The Reserve Bank of India’s (RBI) decision to slash the repo rate has triggered a wave of cuts in fixed deposit (FD) interest rates across banks. Senior citizens, who heavily rely on FD returns for their monthly expenses, are now scrambling to figure out how this impacts their earnings. Which banks still offer decent rates? Which tenure is the most profitable? Let’s break it down.
Small Finance Banks: Last Bastion of High Interest Rates
While mainstream banks are trimming rates, small finance banks continue to roll out attractive offers for senior citizens. Here’s a list of top deals:
Bank Name | Interest Rate | Tenure |
---|---|---|
Utkarsh Small Finance | 9.42% | 1500 days (~4+ years) |
Suryoday Small Finance | 9.42% | 5 years |
AU Small Finance | 8.88% | 18 months |
ESAF Small Finance | 8.88% | 888 days (~2.5 years) |
Jana Small Finance | 8.75% | 1 year |
Note: Senior citizens earn 0.5% to 1.5% more than regular customers.
Big Banks’ Revised FD Rates: Where Do They Stand?
Private and public sector giants like HDFC, ICICI, and SBI have also slashed rates. Here’s a snapshot of their revised offers for seniors:
Bank | Interest Rate | Preferred Tenure |
---|---|---|
HDFC Bank | 7.85% | 2 years 1 day to 100 months |
ICICI Bank | 7.85% | 15 to 18 months |
Axis Bank | 7.60% | 2 to 30 months |
Bank of Baroda | 7.65% | 2-3 years |
SBI | 7.50% | 5-10 years |
Canara Bank | 8.14% | 3-5 years |
TDS Rules Eased: Senior Citizens Rejoice!
Starting April 1, 2025, the government has doubled the TDS threshold for senior citizens. Earlier, TDS was deducted if FD interest income exceeded ₹50,000 annually. Now, seniors won’t face TDS deductions unless their interest earnings cross ₹1 lakh!
How It Works:
- Senior Citizens: Annual FD interest ≤ ₹1 lakh → Zero TDS
- Regular Customers: Annual FD interest ≤ ₹50,000 → Zero TDS
Example:
If a senior citizen earns ₹95,000 as FD interest in a year, no TDS will be deducted. For ₹1.2 lakh, TDS applies only on the amount exceeding ₹1 lakh (i.e., ₹20,000).

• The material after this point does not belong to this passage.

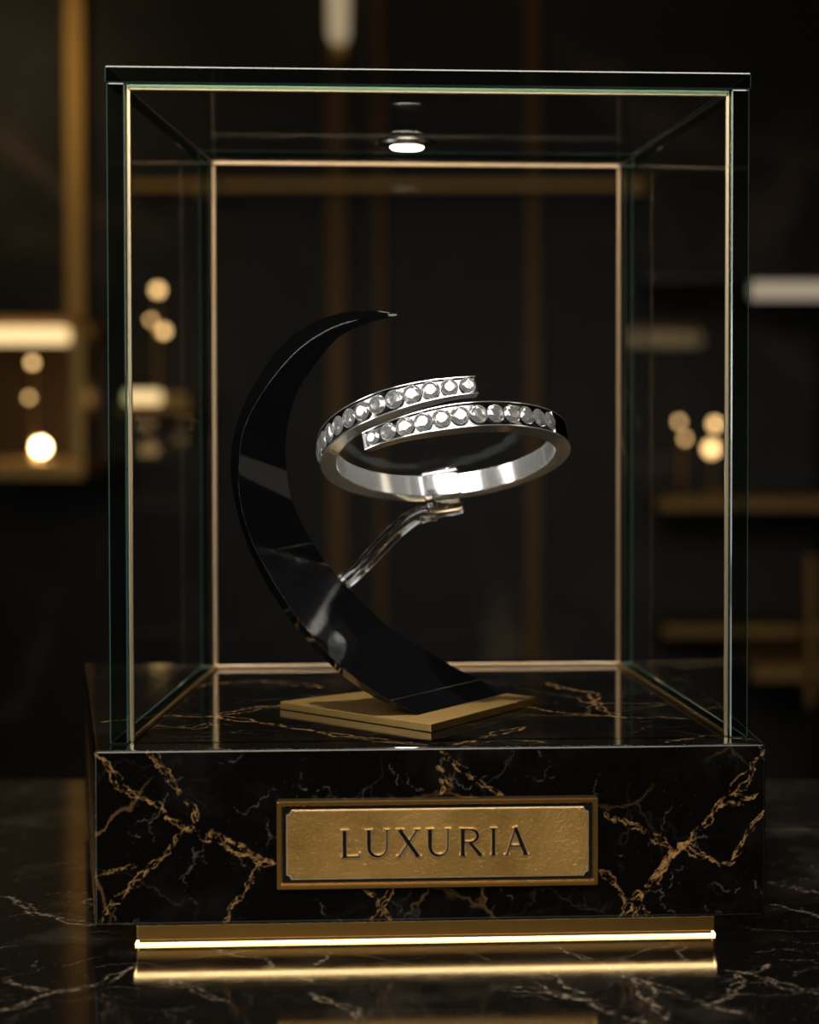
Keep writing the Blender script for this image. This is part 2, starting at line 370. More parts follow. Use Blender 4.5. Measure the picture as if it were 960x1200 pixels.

4 Smart Moves for Senior Citizens Investing in FDs
- Hunt for the Best Rate:
Small finance banks offer higher rates, but check their financial stability via RBI’s website or trusted rating agencies. - Lock-in vs. Flexibility:
- Long-term (5+ years): Avail tax benefits under Section 80C (up to ₹1.5 lakh).

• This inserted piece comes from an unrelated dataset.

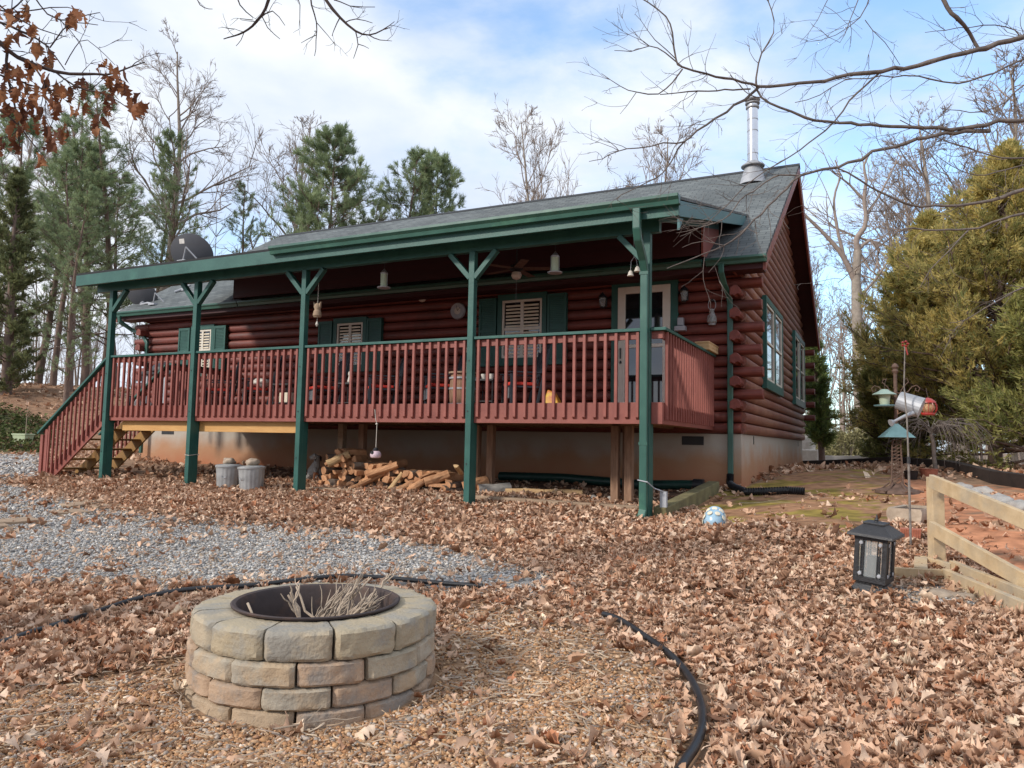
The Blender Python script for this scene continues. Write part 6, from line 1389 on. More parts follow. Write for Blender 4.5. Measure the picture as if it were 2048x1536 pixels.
def put(kind, H0, maker, px, top, d, name, label, cat, mat, bark, rot=0, wx=1.0, bare_=False):
    loc, h = at(px, top, d)
    if kind not in protos:
        if bare_:
            tr, cr = maker(); t = empty(name, (0, 0, 0)); tr.build('trunk', Mt[bark], t); cr.build('crown', Mt[mat], t)
        else: t = needle_tree(name, maker(), mat, bark, (0, 0, 0), None, None)
        protos[kind] = t
    else:
        t = copy_tree(protos[kind]); t.name = name
    t.location = loc; s = h/H0*(1.05 if bare_ else 1); t.scale = (s*wx, s*wx, s); t.rotation_euler.z = R(rot); return tag(t, label, cat, TG)
B1 = lambda: bare(3, 20, w=.40, dens=1.15, twig=.011, up=.035, ang=.72, lowest=.38); B2 = lambda: bare(8, 16, w=.46, dens=1.15, twig=.012, up=.03, ang=.62, lowest=.22)
PA = lambda: pine(4, 15, w=.17, lowest=.42, nb=56); PB = lambda: pine(14, 12, w=.26, lowest=.25, nb=84, per=26, tuft=.30, bl=.026); PC_ = lambda: pine(24, 14, w=.13, lowest=.15, nb=60, airy=True, per=15, tuft=.2)
CD = lambda: cedar(6, 12, 2.6, lambda t: (1-t)**.75*(.55+.45*min(1, t*5)), 150, 7, leaf=.14, spread=.5)
L_ = [('C', 12, CD, 45, 330, 36, 'cedar_tree', 'dark dense evergreen at the left edge of the photo', 'darkneedle', 'pinebark', 0, 1.15), ('PC', 14, PC_, 112, 235, 44, 'conifer_tree', 'tall thin sparse conifer behind the dark evergreen at the left', 'pineneedle', 'pinebark', 10, 1.3),
      ('PA', 15, PA, 140, 265, 40, 'pine_tree', 'pine with a leaning pinkish trunk rising from the crest of the bank', 'pineneedle', 'pinebark', 0, 1.2), ('PA', 15, PA, 172, 300, 38, 'pine_tree', 'pine with two bare trunks right of the leaning one', 'pineneedle', 'pinebark', 80, 1.1),
      ('PC', 14, PC_, 205, 225, 42, 'conifer_tree', 'sparse conifer on a thick pale trunk left of the porch corner', 'pineneedle', 'pinebark', 120, 1.35), ('PC', 14, PC_, 262, 205, 43, 'conifer_tree', 'feathery conifer above the left end of the porch roof', 'pineneedle', 'pinebark', 200, 1.35),
      ('PA', 15, PA, 375, 275, 42, 'pine_tree', 'slim pine with a bright tufted top above the upper satellite dish', 'pineneedle', 'pinebark', 160, .8), ('PC', 14, PC_, 318, 300, 46, 'conifer_tree', 'thin conifer beside the tallest bare tree', 'pineneedle', 'pinebark', 30, 1.0),
      ('PC', 14, PC_, 487, 345, 44, 'conifer_tree', 'small narrow conifer standing alone against the sky above the roof corner', 'pineneedle', 'pinebark', 60, 1.0), ('PB', 12, PB, 655, 270, 44, 'pine_tree', 'large bushy green pine above the middle of the roof', 'pineneedle', 'pinebark', 0, 1.0),
      ('PA', 15, PA, 790, 310, 46, 'pine_tree', 'open crowned pine right of the large bushy one', 'pineneedle', 'pinebark', 250, 1.15), ('PB', 12, PB, 880, 312, 47, 'pine_tree', 'pointed pine, rightmost of the pines above the roof', 'pineneedle', 'pinebark', 140, .75),
      ('PC', 14, PC_, 715, 400, 48, 'conifer_tree', 'small dark conifer tip between the large bushy pine and the open crowned one', 'pineneedle', 'pinebark', 300, 1.1), ('PA', 15, PA, 60, 250, 48, 'pine_tree', 'faint pine behind the hanging brown oak leaves', 'pineneedle', 'pinebark', 200, 1.2), ('C', 12, CD, -60, 300, 40, 'cedar_tree', 'dark evergreen just cut by the left edge of the photo', 'darkneedle', 'pinebark', 90, 1.2),
      ('PC', 14, PC_, 430, 480, 40, 'conifer_tree', 'low young conifer right of the upper satellite dish', 'pineneedle', 'pinebark', 150, 1.2), ('PA', 15, PA, 235, 330, 50, 'pine_tree', 'distant pine showing through the porch corner gap', 'pineneedle', 'pinebark', 20, 1.2), ('PC', 14, PC_, 160, 380, 34, 'conifer_tree', 'young conifer on the crest in front of the leaning pine', 'pineneedle', 'pinebark', 270, 1.2)]
for k, H0, mk, px, top, d, nm, lb, m, bk_, rot, wx in L_: put(k, H0, mk, px, top, d, nm, lb, 'tree', m, bk_, rot, wx)
for k, H0, mk, px, top, d, lb, rot, wx in (('B1', 20, B1, 335, 92, 44, 'tallest bare tree, above the upper satellite dish', 0, 1.0), ('B2', 16, B2, 582, 207, 47, 'bare round crowned tree left of the large bushy pine', 40, .95), ('B2', 16, B2, 1110, 215, 52, 'bare tree against the sky above the middle of the main roof', 150, .75), ('B2', 16, B2, 1283, 268, 52, 'bare fan shaped tree against the sky left of the metal flue', 260, .9),
        ('B1', 20, B1, 1030, 370, 60, 'faint low bare tree just above the ridge', 90, .8), ('B1', 20, B1, 1905, 190, 40, 'bare tree rising behind the top of the golden cedar', 180, 1.1), ('B2', 16, B2, 2010, 160, 44, 'bare tree at the upper right edge behind the cedar', 200, 1.2), ('B1', 20, B1, 215, 170, 60, 'bare tree far back between the left conifers', 220, 1.0), ('B1', 20, B1, 1790, 300, 48, 'thin bare tree left of the golden cedar top', 300, .9), ('B2', 16, B2, 1650, 480, 50, 'low bare tree seen below the pale twisted one', 120, .9), ('B1', 20, B1, 20, 200, 62, 'bare tree behind the dark evergreens at the left edge', 70, 1.0), ('B2', 16, B2, 1960, 210, 34, 'fine twigged bare tree between the golden cedar top and the right edge', 310, 1.0), ('B1', 20, B1, 2075, 150, 38, 'bare tree mostly cut by the right edge of the photo', 20, 1.2), ('B2', 16, B2, 1840, 330, 42, 'bare tree just left of the golden cedar crown', 75, 1.0), ('B2', 16, B2, 1760, 470, 44, 'low bare tree between the pale twisted one and the cedar', 140, 1.0)):
    put(k, H0, mk, px, top, d, 'bare_tree', lb, 'tree', 'twigfar', 'trunkgrey', rot, wx, True)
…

- Short-term (1-2 years): Useful for emergency funds or upcoming expenses.
- Dodge the TDS Trap:
Spread investments across multiple FDs or banks to keep interest income under ₹1 lakh annually. - Don’t Put All Eggs in One Basket:
Keep 20-30% of savings in liquid assets (savings accounts, liquid mutual funds) for emergencies.
Why Are Rates Falling?
The RBI’s repo rate cut (the rate at which banks borrow from the central bank) has made loans cheaper. To balance their margins, banks are now reducing deposit rates. Senior citizens, who form a large chunk of FD investors, are hit the hardest.
The Silver Lining:
Small finance banks, which rely heavily on deposits to fund loans to underserved sectors, are still offering competitive rates to attract customers.
Risks to Watch Out For
- Default Risk with Small Banks:
While rates are tempting, smaller banks may face liquidity issues. Stick to institutions with a “AAA” rating. - Inflation Bite:
With FD rates around 7-8% and inflation hovering at 5-6%, real returns are barely 2-3%. Diversify into inflation-beating instruments like senior citizen savings schemes (SCSS) or debt mutual funds.
Alternatives to FDs for Better Returns
- Senior Citizen Savings Scheme (SCSS):
- Interest Rate: 8.2% (quarterly payouts)
- Tax Benefits: Deduction under Section 80C.
- Post Office Monthly Income Scheme (POMIS):
- Interest Rate: 7.4% (monthly income).
- Debt Mutual Funds:
- Returns: 7-9% with lower tax on long-term gains.
While FD rates are dipping, seniors can still maximize returns by comparing banks, optimizing tenures, and leveraging the revised TDS rules. Always consult a certified financial advisor to tailor strategies to your needs.
Data sourced from bank websites as of February 2025. Rates subject to change.